→ **Task goal**
Look at the data below and print exactly the lines from its first line through the line with "bench', 'bag', ang=20)"; the pictures stay out of the copy.

→ **Dataset content**
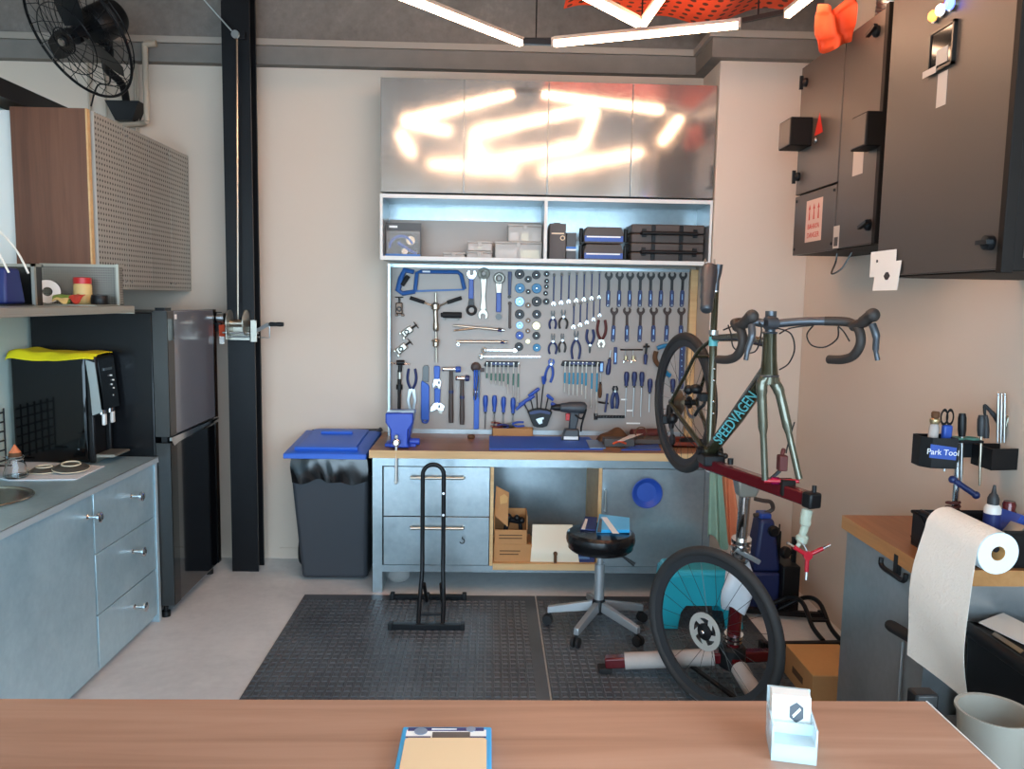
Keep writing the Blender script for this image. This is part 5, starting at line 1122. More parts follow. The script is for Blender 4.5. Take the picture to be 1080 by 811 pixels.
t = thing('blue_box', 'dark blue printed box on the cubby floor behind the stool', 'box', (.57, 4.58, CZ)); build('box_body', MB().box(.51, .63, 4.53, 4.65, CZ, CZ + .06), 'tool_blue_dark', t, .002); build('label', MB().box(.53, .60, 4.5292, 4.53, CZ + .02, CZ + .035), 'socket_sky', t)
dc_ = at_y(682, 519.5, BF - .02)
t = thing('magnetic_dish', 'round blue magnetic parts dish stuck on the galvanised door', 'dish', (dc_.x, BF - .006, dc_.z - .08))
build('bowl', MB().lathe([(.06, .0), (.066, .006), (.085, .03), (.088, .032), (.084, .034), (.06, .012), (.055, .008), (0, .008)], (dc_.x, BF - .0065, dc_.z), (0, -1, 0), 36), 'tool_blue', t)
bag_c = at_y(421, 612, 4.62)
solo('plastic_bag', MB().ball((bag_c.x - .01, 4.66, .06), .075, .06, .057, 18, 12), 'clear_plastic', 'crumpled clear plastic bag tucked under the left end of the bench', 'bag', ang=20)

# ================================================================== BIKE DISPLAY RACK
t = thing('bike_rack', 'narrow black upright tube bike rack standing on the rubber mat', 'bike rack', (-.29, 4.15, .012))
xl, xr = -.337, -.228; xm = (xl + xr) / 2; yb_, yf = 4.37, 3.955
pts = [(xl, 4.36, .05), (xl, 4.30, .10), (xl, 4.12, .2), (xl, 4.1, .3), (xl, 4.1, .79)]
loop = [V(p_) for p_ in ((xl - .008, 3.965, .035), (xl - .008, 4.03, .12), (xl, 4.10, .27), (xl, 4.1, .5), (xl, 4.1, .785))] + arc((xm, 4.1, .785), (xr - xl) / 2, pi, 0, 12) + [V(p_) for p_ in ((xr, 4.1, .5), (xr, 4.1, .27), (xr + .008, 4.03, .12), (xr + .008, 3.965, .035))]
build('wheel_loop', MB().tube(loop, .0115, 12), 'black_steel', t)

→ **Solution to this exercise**
Keep writing the Blender script for this image. This is part 5, starting at line 1122. More parts follow. The script is for Blender 4.5. Take the picture to be 1080 by 811 pixels.
t = thing('blue_box', 'dark blue printed box on the cubby floor behind the stool', 'box', (.57, 4.58, CZ)); build('box_body', MB().box(.51, .63, 4.53, 4.65, CZ, CZ + .06), 'tool_blue_dark', t, .002); build('label', MB().box(.53, .60, 4.5292, 4.53, CZ + .02, CZ + .035), 'socket_sky', t)
dc_ = at_y(682, 519.5, BF - .02)
t = thing('magnetic_dish', 'round blue magnetic parts dish stuck on the galvanised door', 'dish', (dc_.x, BF - .006, dc_.z - .08))
build('bowl', MB().lathe([(.06, .0), (.066, .006), (.085, .03), (.088, .032), (.084, .034), (.06, .012), (.055, .008), (0, .008)], (dc_.x, BF - .0065, dc_.z), (0, -1, 0), 36), 'tool_blue', t)
bag_c = at_y(421, 612, 4.62)
solo('plastic_bag', MB().ball((bag_c.x - .01, 4.66, .06), .075, .06, .057, 18, 12), 'clear_plastic', 'crumpled clear plastic bag tucked under the left end of the bench', 'bag', ang=20)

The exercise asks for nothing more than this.